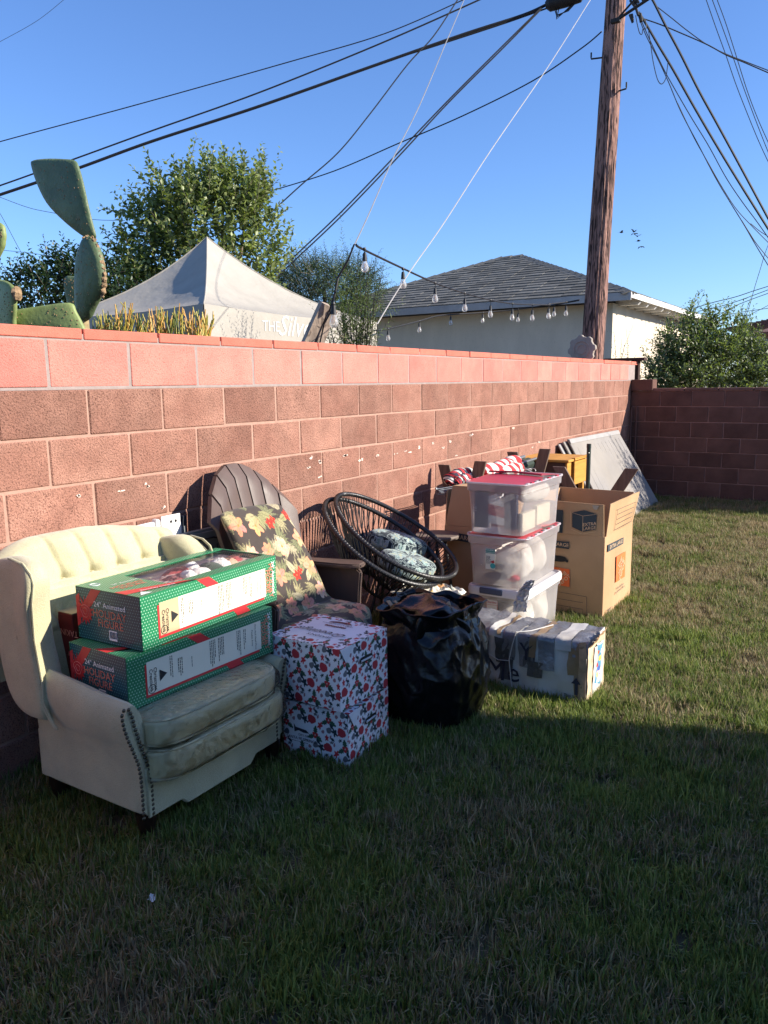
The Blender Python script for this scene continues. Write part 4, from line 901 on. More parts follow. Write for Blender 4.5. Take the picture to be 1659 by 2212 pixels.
# splice case and pole hardware
sc_ = Vector(at_depth(1215, 5, 13.8)); s = thing('splice_case', tuple(sc_), 0, 'black cable splice case with trailing loops at the top edge left of the pole', 'cable box')
a_, b_ = Vector(at_depth(1178, 12, 13.9)) - sc_, Vector(at_depth(1262, -14, 13.7)) - sc_
mb = MB(); mb.tube([a_, a_.lerp(b_, .1), a_.lerp(b_, .5), a_.lerp(b_, .9), b_], [.05, .12, .13, .12, .05], 12); mb.build('case_body', m_cable, s, smooth=True)
random.seed(2)
for k in range(3):
    mb = MB(); mb.tube([a_.lerp(b_, .2 + .1 * k), a_.lerp(b_, .3) + Vector((0, 0, -.22 - .03 * k)), a_.lerp(b_, .6) + Vector((0, 0, -.20 + .02 * k)), a_.lerp(b_, .95) + Vector((0, 0, -.02))], .012, 5); mb.build('cable_loop', m_cable, s, smooth=True)
hc = Vector(at_depth(*z7(820, 40), 12.6)); s = thing('cable_clamp_cluster', tuple(hc), 0, 'black cluster of clamps and connectors just right of the pole top', 'clamp')
for k in range(16):
    mb = MB(); a_ = Vector((random.uniform(-.10, .12), random.uniform(-.06, .06), random.uniform(-.14, .30))); mb.tube([a_, a_ + Vector((random.uniform(.02, .08), 0, -random.uniform(.06, .14)))], random.uniform(.018, .032), 7); mb.build('connector', m_iron, s)

# --- birds
m_bird = mat('bird_feathers', (.02, .02, .022), .8)
for i, (a, b, wng) in enumerate([(658, 52, .3), (745, 47, .5), (749, 61, -.2), (768, 78, .4), (775, 110, .1), (794, 150, -.3)]):
    p = at_depth(*z6(a, b), 45); r_ = thing('bird', tuple(p), random.uniform(0, 3), ['small dark flying bird, leftmost of six', 'small dark flying bird, top of the line of five', 'small dark flying bird, second from the top of the line', 'small dark flying bird, middle of the line of five', 'small dark flying bird, second from the bottom', 'small dark flying bird, lowest of six'][i], 'bird', 'birds flying over the garage')
    mb = MB(); mb.tube([(-.11, 0, 0), (-.05, 0, .01), (.03, 0, .01), (.09, 0, .02), (.12, 0, .015)], [.008, .03, .04, .022, .004], 7); mb.add([(-.1, 0, 0), (-.2, .03, 0), (-.2, -.03, 0)], [(0, 1, 2)]); mb.build('body', m_bird, r_)
    for s_ in (-1, 1):
        mb = MB(); mb.add([(.05, s_ * .02, .01), (-.04, s_ * .02, .01), (-.07, s_ * .14, .05 + wng * .1), (0, s_ * .26, wng * .3), (.06, s_ * .13, .05 + wng * .1)], [(0, 1, 2, 3, 4)]); mb.build('wing', m_bird, r_)

# --- house standing to the right of the lawn: its corner throws the shade over the near ground
m_wallw = mat('beige_stucco', lin((205, 188, 160)), .95, var=.08, bump=.4, bs=60)
hx, hy, hz = 4.0, 5.82, 3.76
h4 = thing('house', (hx + 4, -1, 0), 0, 'beige stucco house beside the lawn, to the right of the camera', 'house'); o4 = (hx + 4, -1, 0)
mb = MB(); mb.box((hx + 4.2, -4.2, hz / 2 - .1), (7.6, 19.4, hz - .2)); mb.build('wall', m_wallw, h4, org=o4)
mb = MB(); xa, xb_, ya, yb_ = hx, hx + 8.6, -14.2, hy
mb.add([(xa, ya, hz - .2), (xb_, ya, hz - .2), (xb_, yb_, hz - .2), (xa, yb_, hz - .2), (xa, ya, hz), (xb_, ya, hz), (xb_, yb_, hz), (xa, yb_, hz), (xa + 4.3, ya + 4, hz + 1.1), (xa + 4.3, yb_ - 4, hz + 1.1)],
       [(0, 3, 2, 1), (0, 1, 5, 4), (1, 2, 6, 5), (2, 3, 7, 6), (3, 0, 4, 7), (4, 5, 8), (5, 6, 9, 8), (6, 7, 9), (7, 4, 8, 9)]); mb.build('roof', m_shin, h4, org=o4)
mb = MB(); mb.box((hx + .35, 2.0, 1.5), (.04, 1.4, 1.1)); mb.build('window', mat('window_glass', (.05, .06, .07), .1), h4, org=o4)
mb = MB(); mb.box((hx + .37, -1.2, 1.05), (.05, .95, 2.1)); mb.build('door', mat('brown_door', (.2, .12, .08), .6), h4, org=o4)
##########
- [Directions]
In the data above, please extract the lines from the first one through the line with "mb = MB(); a_", exactly, and keep pictures out.

- [The answer]
The Blender Python script for this scene continues. Write part 4, from line 901 on. More parts follow. Write for Blender 4.5. Take the picture to be 1659 by 2212 pixels.
# splice case and pole hardware
sc_ = Vector(at_depth(1215, 5, 13.8)); s = thing('splice_case', tuple(sc_), 0, 'black cable splice case with trailing loops at the top edge left of the pole', 'cable box')
a_, b_ = Vector(at_depth(1178, 12, 13.9)) - sc_, Vector(at_depth(1262, -14, 13.7)) - sc_
mb = MB(); mb.tube([a_, a_.lerp(b_, .1), a_.lerp(b_, .5), a_.lerp(b_, .9), b_], [.05, .12, .13, .12, .05], 12); mb.build('case_body', m_cable, s, smooth=True)
random.seed(2)
for k in range(3):
    mb = MB(); mb.tube([a_.lerp(b_, .2 + .1 * k), a_.lerp(b_, .3) + Vector((0, 0, -.22 - .03 * k)), a_.lerp(b_, .6) + Vector((0, 0, -.20 + .02 * k)), a_.lerp(b_, .95) + Vector((0, 0, -.02))], .012, 5); mb.build('cable_loop', m_cable, s, smooth=True)
hc = Vector(at_depth(*z7(820, 40), 12.6)); s = thing('cable_clamp_cluster', tuple(hc), 0, 'black cluster of clamps and connectors just right of the pole top', 'clamp')
for k in range(16):
    mb = MB(); a_ = Vector((random.uniform(-.10, .12), random.uniform(-.06, .06), random.uniform(-.14, .30))); mb.tube([a_, a_ + Vector((random.uniform(.02, .08), 0, -random.uniform(.06, .14)))], random.uniform(.018, .032), 7); mb.build('connector', m_iron, s)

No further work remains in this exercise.